Pochi giorni fa, una giovane che ha fatto un’esperienza di servizio presso l’Istituto Penale Minorile di Treviso mi ha raccontato di come, entrata dentro il carcere, dopo un breve momento di smarrimento ha poi sentito la sensazione interiore di trovarsi di fronte a dei fratelli, dei figli di Dio, non a “criminali.” Questo sguardo compassionevole e fraterno mi sembra sia ciò che ci definisce e che ci distingue, portando il Vangelo nella vita reale. Mi chiedo se anche noi riusciamo, mentre facciamo le nostre attività quotidiane, a vedere nei giovani (e nei colleghi) che incontriamo ogni giorno, delle anime preziose, dei figli di Dio, anche quando i loro errori ci sfidano e ci mettono alla prova.
La commemorazione dei defunti del 2 novembre ci ricorda anche la nostra condizione di esseri-per-la-morte. Essere figli di Dio significa riconoscere con umiltà i nostri limiti e vivere con la consapevolezza di una vita donata e destinata a una dimensione più grande. Questa consapevolezza può sembrare dura, ma è proprio nell’accoglienza della nostra fragilità che scopriamo il valore profondo della vita. La nostra vocazione cristiana non è separata dal limite umano, al contrario, lo abbraccia e lo trascende. In che modo, potremmo chiederci, la consapevolezza della nostra finitudine ci spinge a vivere con pienezza ogni momento, a essere più autentici e vicini ai giovani? A riconoscere anche l’unicità dei momenti che abbiamo quando ci troviamo di fronte ad un giovane che si batte per vivere la sua vita?

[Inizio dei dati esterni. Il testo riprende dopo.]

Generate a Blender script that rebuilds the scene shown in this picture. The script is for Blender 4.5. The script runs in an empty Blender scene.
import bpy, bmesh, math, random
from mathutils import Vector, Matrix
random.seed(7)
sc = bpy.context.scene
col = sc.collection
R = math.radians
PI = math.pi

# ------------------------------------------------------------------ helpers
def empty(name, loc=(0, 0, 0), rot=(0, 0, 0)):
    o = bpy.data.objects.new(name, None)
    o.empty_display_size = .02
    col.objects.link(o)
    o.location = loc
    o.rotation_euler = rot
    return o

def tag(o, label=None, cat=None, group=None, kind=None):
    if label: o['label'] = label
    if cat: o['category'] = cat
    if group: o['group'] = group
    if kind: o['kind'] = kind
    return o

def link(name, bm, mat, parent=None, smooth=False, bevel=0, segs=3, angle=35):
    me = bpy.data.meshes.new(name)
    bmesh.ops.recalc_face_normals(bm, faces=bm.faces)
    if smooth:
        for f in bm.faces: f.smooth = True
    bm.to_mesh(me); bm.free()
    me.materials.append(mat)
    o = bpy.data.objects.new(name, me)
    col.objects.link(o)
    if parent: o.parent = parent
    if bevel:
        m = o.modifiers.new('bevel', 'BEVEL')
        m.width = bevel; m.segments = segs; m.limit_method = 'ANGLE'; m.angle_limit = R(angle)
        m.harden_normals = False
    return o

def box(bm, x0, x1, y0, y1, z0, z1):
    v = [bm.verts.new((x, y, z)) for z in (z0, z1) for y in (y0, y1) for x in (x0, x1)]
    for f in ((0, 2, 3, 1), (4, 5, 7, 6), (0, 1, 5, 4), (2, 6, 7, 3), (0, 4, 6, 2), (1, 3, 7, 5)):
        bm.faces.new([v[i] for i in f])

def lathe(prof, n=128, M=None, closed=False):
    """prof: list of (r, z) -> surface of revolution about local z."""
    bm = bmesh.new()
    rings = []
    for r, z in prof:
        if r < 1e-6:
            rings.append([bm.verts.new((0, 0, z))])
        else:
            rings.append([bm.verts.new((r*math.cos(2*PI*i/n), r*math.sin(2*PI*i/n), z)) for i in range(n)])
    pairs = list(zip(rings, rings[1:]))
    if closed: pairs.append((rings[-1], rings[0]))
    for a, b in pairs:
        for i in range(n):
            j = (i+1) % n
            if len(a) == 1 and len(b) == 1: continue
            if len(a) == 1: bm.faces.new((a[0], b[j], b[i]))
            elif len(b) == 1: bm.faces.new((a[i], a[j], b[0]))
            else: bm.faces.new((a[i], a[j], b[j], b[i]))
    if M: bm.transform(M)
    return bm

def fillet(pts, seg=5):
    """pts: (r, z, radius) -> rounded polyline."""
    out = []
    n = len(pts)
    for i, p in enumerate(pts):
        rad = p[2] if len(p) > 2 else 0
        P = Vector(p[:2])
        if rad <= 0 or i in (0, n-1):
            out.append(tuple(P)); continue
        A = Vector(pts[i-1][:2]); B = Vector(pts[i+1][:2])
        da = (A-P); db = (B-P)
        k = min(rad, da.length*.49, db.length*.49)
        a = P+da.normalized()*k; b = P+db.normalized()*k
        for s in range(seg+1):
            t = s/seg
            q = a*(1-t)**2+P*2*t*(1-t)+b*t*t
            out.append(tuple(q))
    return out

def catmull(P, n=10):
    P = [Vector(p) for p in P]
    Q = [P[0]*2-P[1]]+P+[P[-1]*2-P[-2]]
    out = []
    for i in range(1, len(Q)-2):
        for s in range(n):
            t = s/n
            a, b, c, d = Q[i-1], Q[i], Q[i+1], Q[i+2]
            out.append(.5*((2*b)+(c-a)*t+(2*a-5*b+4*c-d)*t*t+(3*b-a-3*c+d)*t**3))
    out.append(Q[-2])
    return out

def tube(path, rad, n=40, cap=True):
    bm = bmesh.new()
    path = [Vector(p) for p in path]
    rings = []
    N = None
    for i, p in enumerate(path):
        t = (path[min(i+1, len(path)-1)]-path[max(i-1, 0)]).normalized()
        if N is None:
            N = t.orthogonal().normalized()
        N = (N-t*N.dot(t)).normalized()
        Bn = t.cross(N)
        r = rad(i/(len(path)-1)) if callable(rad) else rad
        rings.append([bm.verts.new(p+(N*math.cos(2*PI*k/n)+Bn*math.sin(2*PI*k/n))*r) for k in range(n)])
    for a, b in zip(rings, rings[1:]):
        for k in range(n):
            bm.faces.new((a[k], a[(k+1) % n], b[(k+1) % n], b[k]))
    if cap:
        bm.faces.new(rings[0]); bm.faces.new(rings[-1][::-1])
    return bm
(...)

Il mese missionario di ottobre ci ha introdotti al tema della missione. Come figli di Dio siamo chiamati a essere discepoli-missionari, a vivere la nostra fede come una testimonianza visibile, come “anima del mondo” che dà vita e senso, come afferma sempre la Lettera a Diogneto: “I cristiani rappresentano nel mondo ciò che l’anima è nel corpo”. Questa testimonianza non è riservata a gesti eroici, ma si realizza nel quotidiano, nella pazienza e nella fiducia, nello sguardo fraterno che vede nell’altro non un problema, ma un’anima amata da Dio.
Il nostro carisma salesiano è il modo in cui viviamo questa identità di figli di Dio, accogliendo i giovani con amorevolezza, pazienza e fiducia. Negli articoli 10-20 delle Costituzioni salesiane, troviamo i pilastri del nostro essere educatori e pastori, della nostra identità: la passione per i giovani, l’educazione come mezzo di evangelizzazione, il desiderio di santità. Come Comunità Educativo Pastorale, siamo chiamati a essere una presenza viva, accogliente e attenta, capace di vedere nei giovani l’opera di Dio. Siamo tutti figli di uno stesso Padre.